TASK: Beginning with the first line of the data below, extract each line up to and including the one containing "from mathutils import Vector, Matrix". Copy them exactly and add nothing.

Entries with scene source code
--- Start ---
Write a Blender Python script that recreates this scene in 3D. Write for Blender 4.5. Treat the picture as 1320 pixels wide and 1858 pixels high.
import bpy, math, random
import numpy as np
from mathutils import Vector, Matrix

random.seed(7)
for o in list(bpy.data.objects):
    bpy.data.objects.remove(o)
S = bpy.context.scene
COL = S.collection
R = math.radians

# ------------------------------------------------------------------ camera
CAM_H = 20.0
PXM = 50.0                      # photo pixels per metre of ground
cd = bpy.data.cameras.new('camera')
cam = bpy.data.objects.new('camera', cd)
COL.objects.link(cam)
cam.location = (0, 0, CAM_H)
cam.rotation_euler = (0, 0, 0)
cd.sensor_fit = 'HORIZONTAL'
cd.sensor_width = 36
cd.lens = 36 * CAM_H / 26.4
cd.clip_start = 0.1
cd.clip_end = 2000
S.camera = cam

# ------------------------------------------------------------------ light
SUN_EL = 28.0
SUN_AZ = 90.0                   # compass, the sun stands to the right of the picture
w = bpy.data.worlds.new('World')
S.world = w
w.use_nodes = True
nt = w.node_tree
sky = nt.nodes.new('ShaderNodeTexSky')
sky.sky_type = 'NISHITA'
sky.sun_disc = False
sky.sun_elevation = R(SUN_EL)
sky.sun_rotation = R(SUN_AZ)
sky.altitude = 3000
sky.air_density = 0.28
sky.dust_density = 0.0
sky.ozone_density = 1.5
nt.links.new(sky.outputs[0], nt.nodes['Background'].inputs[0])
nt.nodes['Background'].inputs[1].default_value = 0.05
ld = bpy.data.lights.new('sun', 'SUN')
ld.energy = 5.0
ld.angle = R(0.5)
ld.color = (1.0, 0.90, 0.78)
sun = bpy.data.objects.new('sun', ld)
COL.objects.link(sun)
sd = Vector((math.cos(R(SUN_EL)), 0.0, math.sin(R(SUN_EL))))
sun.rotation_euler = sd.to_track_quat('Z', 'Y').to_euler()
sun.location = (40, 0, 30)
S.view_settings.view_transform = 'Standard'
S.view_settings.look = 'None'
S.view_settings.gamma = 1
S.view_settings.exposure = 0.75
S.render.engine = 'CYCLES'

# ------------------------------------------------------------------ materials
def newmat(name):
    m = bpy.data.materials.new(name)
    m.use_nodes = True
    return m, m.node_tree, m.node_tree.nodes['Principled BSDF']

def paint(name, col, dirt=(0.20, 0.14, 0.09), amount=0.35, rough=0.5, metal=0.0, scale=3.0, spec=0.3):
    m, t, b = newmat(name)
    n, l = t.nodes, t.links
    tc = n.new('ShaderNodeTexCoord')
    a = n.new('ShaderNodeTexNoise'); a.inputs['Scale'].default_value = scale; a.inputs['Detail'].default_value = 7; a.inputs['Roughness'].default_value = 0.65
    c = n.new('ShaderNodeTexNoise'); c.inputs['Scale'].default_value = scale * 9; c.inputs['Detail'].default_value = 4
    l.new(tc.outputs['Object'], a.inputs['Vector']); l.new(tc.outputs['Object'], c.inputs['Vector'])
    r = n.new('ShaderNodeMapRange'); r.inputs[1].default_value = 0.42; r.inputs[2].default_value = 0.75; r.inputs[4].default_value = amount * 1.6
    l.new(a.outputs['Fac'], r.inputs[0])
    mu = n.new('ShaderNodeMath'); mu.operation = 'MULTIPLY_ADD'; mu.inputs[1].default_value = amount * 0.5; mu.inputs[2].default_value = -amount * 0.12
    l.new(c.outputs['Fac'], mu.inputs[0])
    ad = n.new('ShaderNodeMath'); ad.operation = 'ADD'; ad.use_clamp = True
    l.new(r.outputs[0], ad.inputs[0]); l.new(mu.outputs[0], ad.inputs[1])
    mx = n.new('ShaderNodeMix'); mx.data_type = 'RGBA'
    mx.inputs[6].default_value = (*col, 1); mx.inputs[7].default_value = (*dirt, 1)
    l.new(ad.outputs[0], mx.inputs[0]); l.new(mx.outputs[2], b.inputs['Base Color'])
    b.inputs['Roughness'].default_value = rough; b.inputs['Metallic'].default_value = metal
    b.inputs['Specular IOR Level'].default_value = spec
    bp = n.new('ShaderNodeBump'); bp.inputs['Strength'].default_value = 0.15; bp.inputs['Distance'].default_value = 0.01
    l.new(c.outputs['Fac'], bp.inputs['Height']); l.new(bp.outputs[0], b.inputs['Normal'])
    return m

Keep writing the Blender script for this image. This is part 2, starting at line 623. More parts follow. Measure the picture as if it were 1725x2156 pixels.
--- End ---
TASK RESULT:
Write a Blender Python script that recreates this scene in 3D. Write for Blender 4.5. Treat the picture as 1320 pixels wide and 1858 pixels high.
import bpy, math, random
import numpy as np
from mathutils import Vector, Matrix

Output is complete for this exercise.